太麺はもちもちしてコシが強く食べ応えがあり、麺本来の風味を強く感じられます。 濃厚なスープのラーメンやつけ麺に使われることが多く、沖縄そばや喜多方ラーメンが代表的です。
ラーメンに限りませんが麺の太さには「切刃番手」という規格があり、これは「30mmの麺を何等分した太さか」を表しています。 うどんによく使われる7番なら麺の太さは30mmを7で割った4.29mm、そうめんによく使われる30番なら麺の太さは30mmを30で割った1mmです。
ラーメンは一般的に18番(1.7mm)~26番(1.15mm)の麺が使われており、この範囲で細ければ細麺、太ければ太麺と呼ばれることが多いです。 なお麺の太さはラーメンやお店によってまちまちであるため、細麺太麺の呼称も明確に定まっている訳ではありません。

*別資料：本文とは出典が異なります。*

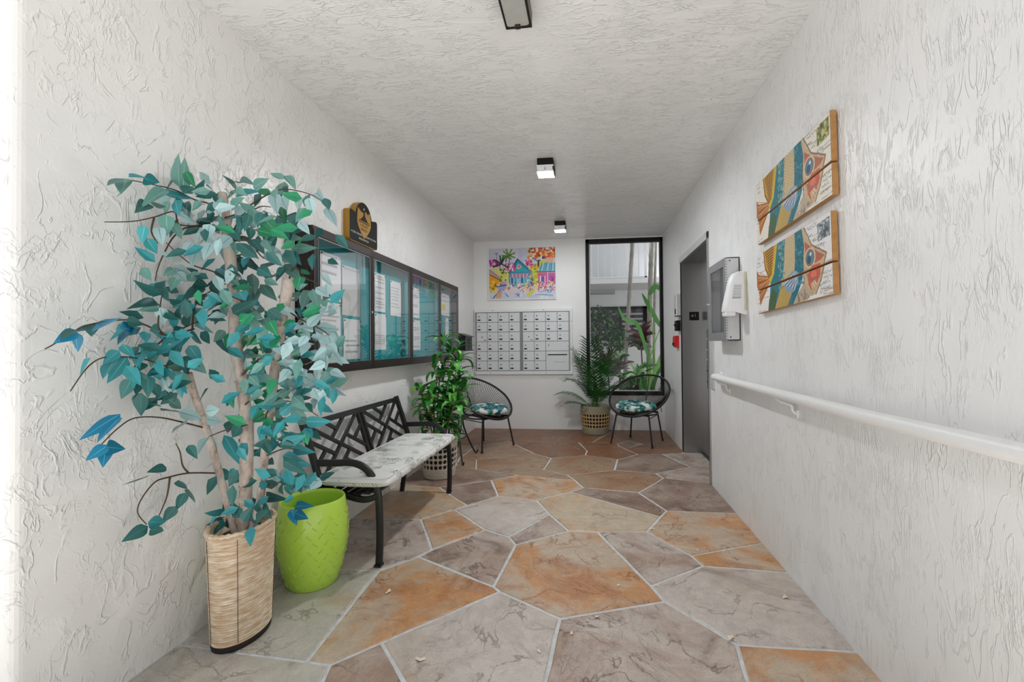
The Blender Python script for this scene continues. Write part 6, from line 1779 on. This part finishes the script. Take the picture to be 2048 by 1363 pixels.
# ================================================================== STRING CHAIRS
def string_chair(label, loc, rz):
    t = thing('string_chair', loc, label, 'chair', 'black string lounge chairs', rz)
    def rimp(a):
        s_ = math.sin(a)
        return Vector((0.352 * math.cos(a), 0.015 + (0.30 if s_ < 0 else 0.33) * s_, 0.555 + 0.215 * s_ + 0.035 * (s_ * s_ - 1) * -0.2))
    def ringp(a):
        return Vector((0.155 * math.cos(a), 0.17 + 0.045 * math.sin(a), 0.392 + 0.05 * math.sin(a)))
    N = 64
    obj('outer_hoop', MB().tube([rimp(2 * PI * k / N) for k in range(N)], 0.0125, 8, closed=True), MT['blackwire'], t, smooth=True, local=True)
    obj('inner_hoop', MB().tube([ringp(2 * PI * k / 40) for k in range(40)], 0.008, 8, closed=True), MT['blackwire'], t, smooth=True, local=True)
    mb = MB()
    NC = 92
    for k in range(NC):
        a = 2 * PI * k / NC
        p, q = rimp(a), ringp(a)
        mid = (p + q) / 2 + Vector((0, 0, -0.012))
        mb.tube([p, mid, q], 0.0032, 5)
    c_ = obj('stretched_cords', mb, MT['blackwire'], t, local=True)
    c_['kind'] = 'stuff'
    feet = ((-0.25, -0.225), (0.25, -0.225), (0.205, 0.225), (-0.205, 0.225))
    for (x, y) in feet:
        tx, ty = x * 0.80, y * 0.82 + 0.0
        obj('leg', MB().tube(smooth_path([(tx * 0.55, ty * 0.9, 0.345), (tx * 0.93, ty, 0.345), (tx, ty * 1.0, 0.32), (x, y, 0.006)], 5), 0.0095, 8), MT['black'], t, smooth=True, local=True)
        f_ = obj('foot', MB().lathe([(0.0001, 0.0), (0.012, 0.0), (0.012, 0.012), (0.009, 0.02)], 10), MT['blackwire'], t, local=True)
        f_.location = (x, y, 0)
    obj('support_ring', MB().tube([(0.215 * math.cos(a), 0.20 * math.sin(a), 0.345) for a in [2 * PI * k / 36 for k in range(36)]], 0.008, 7, closed=True), MT['black'], t, smooth=True, local=True)
    for sg_ in (-1, 1):
        obj('side_brace', MB().tube([(sg_ * 0.208, -0.19, 0.318), (sg_ * 0.172, 0.19, 0.318)], 0.005, 6), MT['black'], t, local=True)
    obj('spine', MB().tube(smooth_path([(0, -0.19, 0.345), (0, 0.10, 0.352), (0, 0.215, 0.44), tuple(rimp(PI / 2))], 5), 0.007, 7), MT['black'], t, smooth=True, local=True)
    return t


def leaf_cushion(label, loc, rz, seed):
    cv = Canvas(150, 150, (226, 228, 224), seed)
    r = cv.r
    for _ in range(85):
        x, y, a = r.uniform(0, 1), r.uniform(0, 1), r.uniform(0, 2 * PI)
        L, w_ = r.uniform(.16, .28), r.uniform(.05, .09)
        d = np.array([math.cos(a), math.sin(a)]); n_ = np.array([-d[1], d[0]]); p = np.array([x, y])
        cc_ = [(20, 96, 92), (34, 120, 108), (14, 66, 72), (60, 140, 128), (26, 84, 110)][r.randint(5)]
        cv.poly([tuple(p), tuple(p + d * L * .4 + n_ * w_), tuple(p + d * L), tuple(p + d * L * .4 - n_ * w_)], cc_)
        for k in range(4):
            q = p + d * L * (.25 + .18 * k)
            cv.line(tuple(q), tuple(q + d * .03 + n_ * w_ * .7), .004, (180, 206, 196), .8)
    t = thing('leaf_print_cushion', loc, label, 'cushion', 'leaf print chair cushions', rz)
    nr, na = 30, 72
    th = np.linspace(0, 2 * np.pi, na)
    s_ = np.linspace(0, 1, nr * 2)
    P = np.zeros((nr * 2, na, 3)); Cc = np.zeros((nr * 2, na, 3))
    for i, q in enumerate(s_):
        ph_ = (q - 0.5) * np.pi
        rad_ = max(0.0, math.cos(ph_)) ** 0.45
        zz = math.copysign(abs(math.sin(ph_)) ** 0.75, ph_)
        wob = 1 + 0.03 * np.sin(5 * th + 1)
        P[i, :, 0] = 0.235 * rad_ * np.cos(th) * wob
        P[i, :, 1] = 0.195 * rad_ * np.sin(th) * wob
        P[i, :, 2] = 0.042 * zz * (1 + 0.12 * np.sin(3 * th)) * (1 if rad_ > .05 else .9) + 0.040 * (np.sin(th) * rad_) ** 2 * 0.0
        ux = np.clip(((P[i, :, 0] / 0.235 * (1 + 0.12 * (1 - zz))) * .42 + .5), 0, .999); uy = np.clip(((P[i, :, 1] / 0.195) * .42 + .5 + .05 * zz), 0, .999)
        Cc[i] = cv.a[(uy * 150).astype(int), (ux * 150).astype(int)]
    surf('pad', P, Cc, MT['fabric'], t, local=True)
    for sg_ in (-1, 1):
        obj('tie', MB().tube([(sg_ * 0.22, 0.10, 0.0), (sg_ * 0.25, 0.14, -0.03), (sg_ * 0.255, 0.15, -0.085)], 0.004, 5), MT['blackwire'], t, local=True)
    return t


def rot2(x, y, a):
    return x * math.cos(a) - y * math.sin(a), x * math.sin(a) + y * math.cos(a)


for (lab, lab2, loc, rz, sd_) in (
        ('black string chair with leaf cushion in the left back corner', 'teal leaf print cushion on the chair below the mailboxes', (-1.217, 5.06, 0), math.radians(57.3), 3),
        ('black string chair with leaf cushion in front of the window', 'teal leaf print cushion on the chair below the window', (0.556, 5.40, 0), math.radians(-28.7), 4)):
    string_chair(lab, loc, rz)
    dx, dy = rot2(0, -0.09, rz)
    c_ = leaf_cushion(lab2, (loc[0] + dx, loc[1] + dy, 0.438), rz, sd_)
    c_.rotation_euler = (0.10, 0, rz)

# ================================================================== PETALS ON THE FLOOR
MT['petal'] = simple('dried_cream_petal', srgb(236, 222, 196), 0.7, var=0.1)
pmsh = []
for k in range(3):
    mb = MB()
    n = 8
    mb.v.append((0, 0, 0.003))
    for i in range(n):
        a = 2 * PI * i / n
        r = 0.011 * (1 + 0.3 * math.sin(i * 2.3 + k))
        mb.v.append((r * 1.4 * math.cos(a), r * 0.7 * math.sin(a), 0.001 + 0.004 * math.sin(i * 1.7 + k) ** 2))
    for i in range(n):
        mb.face((0, 1 + i, 1 + (i + 1) % n))
    pmsh.append(mesh_of(mb, 'petal%d' % k, MT['petal'], smooth=True))
rn = random.Random(3)
for i, (x, y) in enumerate([(-0.956, 2.039), (0.366, 2.877), (0.302, 2.216), (0.122, 2.199), (0.533, 1.848), (0.016, 1.938), (-0.634, 1.612), (-0.205, 1.7), (-0.087, 1.818), (-0.324, 3.838), (0.122, 3.598), (0.341, 3.964), (0.627, 4.092), (-0.338, 2.985), (0.583, 2.61), (0.865, 2.167)]):
    s_ = 1.25 if i in (0, 1, 4, 6, 15) else 0.75
    o = link('petal', pmsh[i % 3], None, (x, y, 0.0006))
    o.rotation_euler = (0, 0, rn.uniform(0, 6.28)); o.scale = (s_, s_, s_)
    tag(o, 'small dried cream petal lying on the flagstone floor', 'petal', 'dried petals scattered on the floor')

# ================================================================== COURTYARD PLANTS
def trunk_palm(label, pts, r, fr=0):
    t = thing('slender_palm', (pts[0][0], pts[0][1], 0), label, 'tree', 'palm trunks in the courtyard')
    P = smooth_path(pts, 14)
    R = [r * (1 + 0.06 * (1 if i % 2 else -1)) for i in range(len(P))]
    obj('trunk', MB().tube(P, R, 12), MT['palmbark'], t, smooth=True)
    top = Vector(pts[-1]) - t.location
    for k in range(fr):
        frond(t, top, 2 * PI * k / 7 + r * 30, 1.5, 0.5, 1.5, GP['mid'], nl=30, ll=0.4)


MT['palmbark'] = simple('grey_ringed_palm_bark', srgb(150, 146, 138), 0.8, var=0.25, scale=14, bump=0.4)
trunk_palm('leaning slender grey palm trunk in middle of window view', [(0.54, 7.6, -0.05), (0.565, 7.6, 0.386), (0.589, 7.6, 1.05), (0.648, 7.6, 1.882), (0.717, 7.6, 2.881), (0.8, 7.6, 4.4)], 0.033)
trunk_palm('upright grey palm trunk near right edge of window', [(0.98, 7.9, -0.05), (1.004, 7.9, 1.215), (1.029, 7.9, 1.903), (1.067, 7.9, 2.938), (1.11, 7.9, 4.5)], 0.040)
trunk_palm('thin pale palm trunk close behind the upright trunk', [(1.10, 8.2, -0.05), (1.145, 8.2, 1.751), (1.178, 8.2, 3.003), (1.2, 8.2, 4.3)], 0.024, 8)


def big_leaf(parent, pts, wd, mat, name='leaf'):
    """long paddle leaf following a world polyline"""
    P = smooth_path(pts, 5)
    n = len(P)
    mb = MB()
    for i, p in enumerate(P):
        t = i / (n - 1)
        d = (P[min(i + 1, n - 1)] - P[max(i - 1, 0)]).normalized()
        s_ = d.cross(Vector((0, -1, 0.25))).normalized()
        u_ = s_.cross(d)
        hw = wd * (math.sin(PI * (0.04 + 0.95 * t) ** 0.8) ** 0.7)
        mb.v += [tuple(p - s_ * hw - u_ * hw * .25), tuple(p), tuple(p + s_ * hw - u_ * hw * .25)]
        if i:
            k = 3 * i
            mb.face((k - 3, k - 2, k + 1, k)); mb.face((k - 2, k - 1, k + 2, k + 1))
    return obj(name, mb, mat, parent, smooth=True)


hl = thing('heliconia_clump', (0.9, 7.1, 0), 'tall bright green heliconia clump outside right side of window', 'plant')
for pts, wd, mt in (([(0.90, 7.1, 0.9), (0.741, 7.15, 1.447), (0.548, 7.2, 1.545), (0.442, 7.2, 1.752)], 0.05, 'light'), ([(1.086, 7.1, 1.4), (0.923, 7.1, 1.711), (0.805, 7.1, 1.939)], 0.06, 'light'), ([(0.91, 7.0, 0.591), (1.065, 7.0, 0.938), (1.142, 7.0, 1.13)], 0.06, 'lime'),
                    ([(0.90, 7.0, 1.9), (1.0, 7.0, 2.03), (1.12, 7.0, 1.93)], 0.07, 'light'), ([(0.86, 7.0, 0.3), (0.8, 7.0, 0.62), (0.70, 7.0, 0.86)], 0.05, 'mid'), ([(0.9, 7.05, 0.3), (1.0, 7.0, 0.7), (1.15, 7.0, 0.85)], 0.06, 'mid'), ([(0.86, 7.0, 0.2), (0.88, 7.0, 0.6), (0.93, 7.0, 0.95)], 0.05, 'lime'), ([(0.8, 7.0, 0.2), (0.76, 7.0, 0.5), (0.74, 7.0, 0.75)], 0.045, 'light'), ([(0.95, 7.0, 0.2), (1.05, 7.0, 0.45), (1.2, 7.0, 0.6)], 0.05, 'lime')):
    big_leaf(hl, pts, wd * 0.62, GP[mt])
for pts in ([(0.80, 7.1, 0.0), (0.834, 7.1, 0.553), (0.953, 7.1, 1.054), (1.086, 7.1, 1.42)], [(0.82, 7.1, 0.0), (0.9, 7.1, 0.6), (0.92, 7.12, 0.9)], [(0.95, 7.05, 0.0), (0.98, 7.05, 0.9), (0.90, 7.0, 1.9)]):
    obj('stem', MB().tube(smooth_path(pts, 5), 0.009, 7), GP['lime'], hl, smooth=True)


def spike_clump(label, loc, n, L, mats, seed, spread=1.0, zc=0.0, name='cordyline', wd=0.028, stem=True):
    t = thing(name, loc, label, 'plant')
    r = random.Random(seed)
    for k in range(n):
        a = r.uniform(0, 2 * PI)
        e = r.uniform(0.1, 1.3) * spread
        l = L * r.uniform(.6, 1.1)
        c = Vector((loc[0] + r.uniform(-.03, .03), loc[1] + r.uniform(-.03, .03), zc + r.uniform(-.1, .1)))
        h = Vector((math.cos(a), math.sin(a), 0))
        p1 = c + (h * math.sin(e) + Vector((0, 0, math.cos(e)))) * l * .5
        p2 = p1 + (h * math.sin(e + .6) + Vector((0, 0, math.cos(e + .6)))) * l * .5
        big_leaf(t, [c, p1, p2], wd, GP[mats[r.randrange(len(mats))]])
    if stem:
        obj('stem', MB().tube([(loc[0], loc[1], 0), (loc[0] + .02, loc[1], zc * .6), (loc[0], loc[1], zc)], 0.012, 7), MT['twig'], t, smooth=True)
    return t


spike_clump('dark wine leaved cordyline beside the leaning palm trunk', (0.82, 7.45, 0), 26, 0.36, ['wine', 'wine', 'dark'], 5, zc=1.15)
spike_clump('low dark green strappy shrub behind the string chair', (0.62, 7.2, 0), 26, 0.42, ['dark', 'mid', 'dark'], 6, zc=0.45)
spike_clump('pale green strappy plant at the foot of the palms', (0.72, 7.0, 0), 18, 0.36, ['pale', 'light', 'mid'], 7, zc=0.62, wd=0.02)
spike_clump('dark leaved shrub outside behind the potted palm', (0.28, 7.4, 0), 30, 0.40, ['dark', 'mid', 'wine'], 8, zc=0.72)
spike_clump('reddish leaved plant low in the middle of the window', (0.46, 7.5, 0), 14, 0.30, ['wine', 'dark', 'pale'], 9, zc=0.82)


def leaf_bush(label, c, rx, rz_, n, mats, seed, s=0.06, name='courtyard_shrub'):
    t = thing(name, (c[0], c[1], 0), label, 'shrub')
    r = random.Random(seed)
    mb = MB()
    for k in range(n):
        a, b = r.uniform(0, 2 * PI), r.uniform(-1, 1)
        q = r.uniform(.55, 1) 
        p = Vector((c[0] + rx * q * math.cos(a) * math.sqrt(1 - b * b), c[1] + rx * .6 * q * math.sin(a) * math.sqrt(1 - b * b), c[2] + rz_ * q * b))
        u = Vector((r.uniform(-1, 1), r.uniform(-1, 1), r.uniform(-1, 1))).normalized() * s * r.uniform(.6, 1.2)
        v = u.cross(Vector((r.uniform(-1, 1), r.uniform(-1, 1), r.uniform(-1, 1)))).normalized() * s * .35
        mb.cur = r.randrange(len(mats))
        mb.quad(p - u, p + v, p + u, p - v)
    f_ = obj('foliage', mb, [GP[m] for m in mats], t)
    f_['kind'] = 'stuff'
    obj('stem', MB().tube([(c[0], c[1], -0.02), (c[0], c[1], c[2])], 0.02, 7), MT['twig'], t)


leaf_bush('dense dark green shrub standing in for trees reflected in courtyard window', (0.22, 9.75, 1.45), 0.42, 0.55, 900, ['dark', 'mid', 'pale', 'dark'], 3, 0.05)  # shrub added in place of the tree reflections in that window's glass
leaf_bush('smaller green shrub under the courtyard window', (0.62, 9.7, 1.25), 0.26, 0.26, 420, ['mid', 'light', 'dark'], 4, 0.05)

以下はラーメンによく使われれる切刃番手の一例です。 何となくスープと麺の傾向が見て取れますよね。
呼称 | 太さ | 使われるラーメン | 他の麺類 |
---|---|---|---|
極太麺 | 10番 | 沖縄そば | うどん |
12番 | 喜多方ラーメン | ||
14番 | 佐野ラーメン | ||
太麺 | 16番 | 尾道ラーメン | |
18番 | 白河ラーメン | ひやむぎ | |
通常 | 20番 | 東京ラーメン | |
細麺 | 22番 | 札幌ラーメン | |
24番 | 箱館ラーメン | ||
26番 | 熊本ラーメン | そうめん | |
極細麺 | 28番 | 博多ラーメン |
麺の質
麺の質を大きく左右するのが「かん水」の加水率です。 かん水は麺に伸展性、弾力、風味、色などを加える役割があります。
一般に低加水麺は歯切れが良い・小麦本来の風味が強い・スープの味が絡みやすいのに対して、多加水麺は噛み応えがある・麺の風味が強い・スープが絡みにくいなどの特徴があります。 低加水麺は細麺に、多加水麺は太麺に使われるのが一般的です。
麺を「ストレート麺」「ちぢれ麺」と呼び分けることがありますが、傾向として加水率が低いとストレート麺、高いとちぢれ麺になります。 麺の太さに加えて加水率と麺質によって、よりスープと相性の良い理想のラーメンが完成する訳です。
「ラーメンはスープが命」とよく言われますが、麺はスープがどのように口に入っていくかを左右する重要な要素です。 自分でラーメンを作る場合は、スープの質によって麺を変えることを覚えておくと良いかもしれません。